I was interested enough to do it for a living for more than 30 years. Started at the age of 14 in 1975, when it was still a Mom & Pop local industry in the states; by the early 2000's the corporate entities had taken over virtually the entire industry and downsized it to the point that jobs were scarce as hen's teeth. I knew people who, like me, had done nothing but broadcasting their entire lives, who couldn't find work, lost homes, marriages and their entire identities and committed suicide as a result.
I miss it, but not like it is now.

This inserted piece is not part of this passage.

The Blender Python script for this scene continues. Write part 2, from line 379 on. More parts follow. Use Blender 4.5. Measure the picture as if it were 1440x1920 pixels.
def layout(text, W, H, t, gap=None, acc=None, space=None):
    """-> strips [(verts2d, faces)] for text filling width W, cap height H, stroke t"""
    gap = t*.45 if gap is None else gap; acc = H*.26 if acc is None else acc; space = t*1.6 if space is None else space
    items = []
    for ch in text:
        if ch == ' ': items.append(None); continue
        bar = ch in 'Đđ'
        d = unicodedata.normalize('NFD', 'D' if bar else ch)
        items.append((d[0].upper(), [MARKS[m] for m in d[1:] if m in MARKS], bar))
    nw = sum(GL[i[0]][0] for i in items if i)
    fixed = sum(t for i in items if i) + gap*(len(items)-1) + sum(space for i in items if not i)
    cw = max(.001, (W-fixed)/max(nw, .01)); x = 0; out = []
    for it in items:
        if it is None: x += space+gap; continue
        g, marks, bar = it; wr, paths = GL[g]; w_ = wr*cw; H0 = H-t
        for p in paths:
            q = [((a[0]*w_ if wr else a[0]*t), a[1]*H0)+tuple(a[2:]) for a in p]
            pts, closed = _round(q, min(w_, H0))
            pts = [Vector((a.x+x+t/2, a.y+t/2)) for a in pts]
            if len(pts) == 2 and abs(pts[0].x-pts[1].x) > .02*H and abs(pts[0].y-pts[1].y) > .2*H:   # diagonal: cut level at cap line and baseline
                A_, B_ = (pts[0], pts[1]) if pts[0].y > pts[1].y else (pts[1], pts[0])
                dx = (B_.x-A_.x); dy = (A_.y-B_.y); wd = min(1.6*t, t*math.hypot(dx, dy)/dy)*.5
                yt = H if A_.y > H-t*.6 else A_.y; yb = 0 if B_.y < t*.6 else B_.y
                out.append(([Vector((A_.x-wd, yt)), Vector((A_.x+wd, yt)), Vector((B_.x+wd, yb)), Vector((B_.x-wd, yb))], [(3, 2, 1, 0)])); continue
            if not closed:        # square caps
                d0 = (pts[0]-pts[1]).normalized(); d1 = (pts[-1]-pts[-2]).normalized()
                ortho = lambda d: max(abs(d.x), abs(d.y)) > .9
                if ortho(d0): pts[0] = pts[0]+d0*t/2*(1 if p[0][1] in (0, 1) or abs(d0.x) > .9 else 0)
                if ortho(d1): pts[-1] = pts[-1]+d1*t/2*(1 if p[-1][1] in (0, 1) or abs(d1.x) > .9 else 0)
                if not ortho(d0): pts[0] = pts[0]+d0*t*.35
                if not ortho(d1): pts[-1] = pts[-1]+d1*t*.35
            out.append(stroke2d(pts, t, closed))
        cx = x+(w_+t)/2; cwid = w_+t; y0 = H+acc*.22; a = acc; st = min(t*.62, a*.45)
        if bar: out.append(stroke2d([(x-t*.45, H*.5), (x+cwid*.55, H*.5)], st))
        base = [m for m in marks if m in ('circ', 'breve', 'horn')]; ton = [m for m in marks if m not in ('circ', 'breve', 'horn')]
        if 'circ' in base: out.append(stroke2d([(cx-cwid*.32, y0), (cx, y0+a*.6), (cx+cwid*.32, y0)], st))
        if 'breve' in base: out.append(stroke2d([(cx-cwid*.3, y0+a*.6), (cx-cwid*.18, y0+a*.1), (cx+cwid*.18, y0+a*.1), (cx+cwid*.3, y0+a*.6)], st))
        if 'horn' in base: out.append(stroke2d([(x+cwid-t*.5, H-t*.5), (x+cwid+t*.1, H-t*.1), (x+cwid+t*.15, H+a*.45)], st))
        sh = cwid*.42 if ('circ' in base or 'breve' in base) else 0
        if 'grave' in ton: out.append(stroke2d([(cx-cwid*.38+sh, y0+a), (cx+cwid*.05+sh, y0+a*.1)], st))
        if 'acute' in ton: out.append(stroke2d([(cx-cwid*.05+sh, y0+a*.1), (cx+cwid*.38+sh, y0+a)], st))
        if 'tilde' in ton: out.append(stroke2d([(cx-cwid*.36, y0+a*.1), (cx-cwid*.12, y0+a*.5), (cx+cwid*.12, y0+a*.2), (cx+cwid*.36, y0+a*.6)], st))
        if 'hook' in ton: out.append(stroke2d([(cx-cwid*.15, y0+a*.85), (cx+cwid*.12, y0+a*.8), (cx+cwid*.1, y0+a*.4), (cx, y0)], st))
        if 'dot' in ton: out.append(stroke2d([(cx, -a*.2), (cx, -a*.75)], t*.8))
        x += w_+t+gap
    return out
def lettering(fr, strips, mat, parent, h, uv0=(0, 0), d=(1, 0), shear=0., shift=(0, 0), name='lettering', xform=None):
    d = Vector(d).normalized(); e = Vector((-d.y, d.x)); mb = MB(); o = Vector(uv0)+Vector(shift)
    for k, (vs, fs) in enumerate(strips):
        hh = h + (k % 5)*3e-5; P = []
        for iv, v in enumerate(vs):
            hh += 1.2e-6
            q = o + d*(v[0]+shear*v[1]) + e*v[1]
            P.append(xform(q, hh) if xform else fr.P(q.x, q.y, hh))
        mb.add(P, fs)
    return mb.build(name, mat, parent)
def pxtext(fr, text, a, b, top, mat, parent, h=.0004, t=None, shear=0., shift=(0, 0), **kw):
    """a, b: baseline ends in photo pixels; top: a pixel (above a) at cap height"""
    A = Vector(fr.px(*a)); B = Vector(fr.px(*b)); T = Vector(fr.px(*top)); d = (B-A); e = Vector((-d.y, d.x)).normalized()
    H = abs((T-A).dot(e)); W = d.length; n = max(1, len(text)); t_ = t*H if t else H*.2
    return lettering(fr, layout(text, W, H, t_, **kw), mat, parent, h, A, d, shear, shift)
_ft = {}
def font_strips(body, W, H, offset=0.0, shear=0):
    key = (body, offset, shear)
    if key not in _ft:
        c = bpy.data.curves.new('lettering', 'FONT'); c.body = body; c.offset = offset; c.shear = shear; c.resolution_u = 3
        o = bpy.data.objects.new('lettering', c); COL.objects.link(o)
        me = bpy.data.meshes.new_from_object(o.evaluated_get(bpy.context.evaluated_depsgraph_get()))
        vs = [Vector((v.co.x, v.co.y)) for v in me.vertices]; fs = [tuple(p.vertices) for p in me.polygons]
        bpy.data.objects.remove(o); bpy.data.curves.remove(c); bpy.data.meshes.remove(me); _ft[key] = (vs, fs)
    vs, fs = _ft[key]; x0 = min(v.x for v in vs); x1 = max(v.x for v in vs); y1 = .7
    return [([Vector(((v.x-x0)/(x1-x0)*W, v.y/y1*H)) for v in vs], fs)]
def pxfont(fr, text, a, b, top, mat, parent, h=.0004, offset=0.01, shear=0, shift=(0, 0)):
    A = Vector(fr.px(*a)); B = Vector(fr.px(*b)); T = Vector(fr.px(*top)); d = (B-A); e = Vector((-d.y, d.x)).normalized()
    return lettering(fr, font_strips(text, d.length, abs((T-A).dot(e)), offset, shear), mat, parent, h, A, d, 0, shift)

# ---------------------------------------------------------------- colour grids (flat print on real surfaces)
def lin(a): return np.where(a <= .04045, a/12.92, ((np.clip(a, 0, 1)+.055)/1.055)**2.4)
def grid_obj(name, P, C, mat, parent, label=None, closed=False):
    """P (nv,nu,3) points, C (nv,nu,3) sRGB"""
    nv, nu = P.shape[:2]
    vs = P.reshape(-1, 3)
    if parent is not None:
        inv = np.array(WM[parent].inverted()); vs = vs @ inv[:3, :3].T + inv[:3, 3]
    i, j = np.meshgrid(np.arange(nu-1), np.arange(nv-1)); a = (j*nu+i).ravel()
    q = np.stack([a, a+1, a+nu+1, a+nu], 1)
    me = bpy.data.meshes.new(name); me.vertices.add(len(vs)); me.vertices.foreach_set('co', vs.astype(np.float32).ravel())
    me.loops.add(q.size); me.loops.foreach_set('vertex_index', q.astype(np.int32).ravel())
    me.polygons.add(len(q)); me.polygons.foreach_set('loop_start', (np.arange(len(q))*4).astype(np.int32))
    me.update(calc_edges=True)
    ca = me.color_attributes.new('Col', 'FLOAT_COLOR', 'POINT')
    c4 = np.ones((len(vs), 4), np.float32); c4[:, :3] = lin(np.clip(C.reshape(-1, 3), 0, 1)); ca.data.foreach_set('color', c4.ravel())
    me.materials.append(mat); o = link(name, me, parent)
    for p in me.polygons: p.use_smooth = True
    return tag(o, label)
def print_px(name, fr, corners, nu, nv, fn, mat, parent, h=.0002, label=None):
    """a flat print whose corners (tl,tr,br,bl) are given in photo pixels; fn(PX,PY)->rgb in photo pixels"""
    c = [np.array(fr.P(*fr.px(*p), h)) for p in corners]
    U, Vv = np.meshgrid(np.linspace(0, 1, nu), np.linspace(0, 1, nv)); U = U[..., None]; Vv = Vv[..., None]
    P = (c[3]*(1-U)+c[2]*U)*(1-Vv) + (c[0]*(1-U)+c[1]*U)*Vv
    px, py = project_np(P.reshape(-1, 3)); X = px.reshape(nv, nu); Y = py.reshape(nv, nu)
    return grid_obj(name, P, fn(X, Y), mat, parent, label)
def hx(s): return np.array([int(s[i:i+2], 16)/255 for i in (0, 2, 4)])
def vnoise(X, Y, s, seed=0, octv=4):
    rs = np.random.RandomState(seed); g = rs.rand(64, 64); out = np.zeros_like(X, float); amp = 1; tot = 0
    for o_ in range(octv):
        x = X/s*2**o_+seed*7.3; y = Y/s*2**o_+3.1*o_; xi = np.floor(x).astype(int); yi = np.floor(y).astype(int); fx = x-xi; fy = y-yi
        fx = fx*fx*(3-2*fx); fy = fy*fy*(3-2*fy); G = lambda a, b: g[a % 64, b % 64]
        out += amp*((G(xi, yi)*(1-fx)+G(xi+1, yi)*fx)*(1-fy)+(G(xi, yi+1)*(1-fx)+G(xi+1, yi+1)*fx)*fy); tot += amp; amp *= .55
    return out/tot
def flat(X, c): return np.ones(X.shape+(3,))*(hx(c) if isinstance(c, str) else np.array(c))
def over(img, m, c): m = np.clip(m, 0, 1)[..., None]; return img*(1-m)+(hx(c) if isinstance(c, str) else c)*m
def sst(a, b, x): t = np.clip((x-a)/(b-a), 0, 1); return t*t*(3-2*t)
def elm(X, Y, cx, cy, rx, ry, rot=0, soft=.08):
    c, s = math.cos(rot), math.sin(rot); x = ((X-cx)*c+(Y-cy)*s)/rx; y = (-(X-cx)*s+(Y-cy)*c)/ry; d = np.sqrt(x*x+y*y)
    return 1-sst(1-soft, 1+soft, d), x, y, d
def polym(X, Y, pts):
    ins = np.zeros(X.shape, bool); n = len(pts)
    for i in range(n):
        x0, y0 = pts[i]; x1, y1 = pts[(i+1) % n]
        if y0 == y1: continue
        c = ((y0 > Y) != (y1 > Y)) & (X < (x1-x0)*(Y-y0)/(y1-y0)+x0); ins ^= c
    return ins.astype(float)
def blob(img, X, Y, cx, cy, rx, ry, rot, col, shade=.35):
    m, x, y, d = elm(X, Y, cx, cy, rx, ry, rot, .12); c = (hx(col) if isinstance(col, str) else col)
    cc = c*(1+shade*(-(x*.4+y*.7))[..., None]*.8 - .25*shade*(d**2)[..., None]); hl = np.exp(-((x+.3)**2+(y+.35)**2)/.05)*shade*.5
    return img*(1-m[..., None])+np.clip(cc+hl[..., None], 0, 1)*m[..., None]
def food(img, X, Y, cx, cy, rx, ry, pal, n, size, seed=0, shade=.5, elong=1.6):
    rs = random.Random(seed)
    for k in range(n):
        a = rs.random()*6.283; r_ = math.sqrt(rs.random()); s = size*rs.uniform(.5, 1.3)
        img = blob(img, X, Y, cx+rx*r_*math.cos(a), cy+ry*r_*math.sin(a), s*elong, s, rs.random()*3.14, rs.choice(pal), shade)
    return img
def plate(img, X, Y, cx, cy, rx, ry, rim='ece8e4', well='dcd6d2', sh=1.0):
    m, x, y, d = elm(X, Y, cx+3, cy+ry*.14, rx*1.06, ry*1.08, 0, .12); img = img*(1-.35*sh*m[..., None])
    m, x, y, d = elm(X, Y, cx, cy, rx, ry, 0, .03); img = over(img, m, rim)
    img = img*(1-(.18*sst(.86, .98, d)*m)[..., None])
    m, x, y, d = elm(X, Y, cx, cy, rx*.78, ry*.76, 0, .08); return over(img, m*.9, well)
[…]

I miss the way it used to be, when it was still fun.
If you've ever watched the old sitcom WKRP in Cincinnati, believe it or not, that show is the most accurate depiction of what working in local radio in the 1970s and 80s was really like that I've ever seen: The owners are family, the son runs the business, but takes orders from a meddling cheapskate parent, the Sales Manager is an egocentric womanizing douche with outrageously bad taste, the Program Director is clueless and has experience only in a different format but can't do his job right anyway due to interference by the Owner and the Sales Manager who are both idiots; the receptionist runs the place because the owners are too stupid to know what's really going on, and the air staff are stoners, frat boys and the occasional aging burnout from a larger market. Good times.
Funny thing is, in 1979, WKRP aired a 'Christmas Carol' themed episode (called "Bah, Humbug"), in which the Ghost of Christmas Future shows the owner, Mr Carlson, a version of the radio station in which there is only a single employee left, operating the entire place from a tiny desktop computer console. Talk about prophetic.
I did a little TV from time to time, in between radio gigs, Switching, Camera work and operating the Commercial Media Pool, but I never cared for it. It was too sterile and industrial and there was no music (it also required a good deal more interaction with humans, unlike radio, where I had the whole studio to myself). I'm still set up to do freelance voiceover work from home, if anybody asks, but I don't pursue it anymore.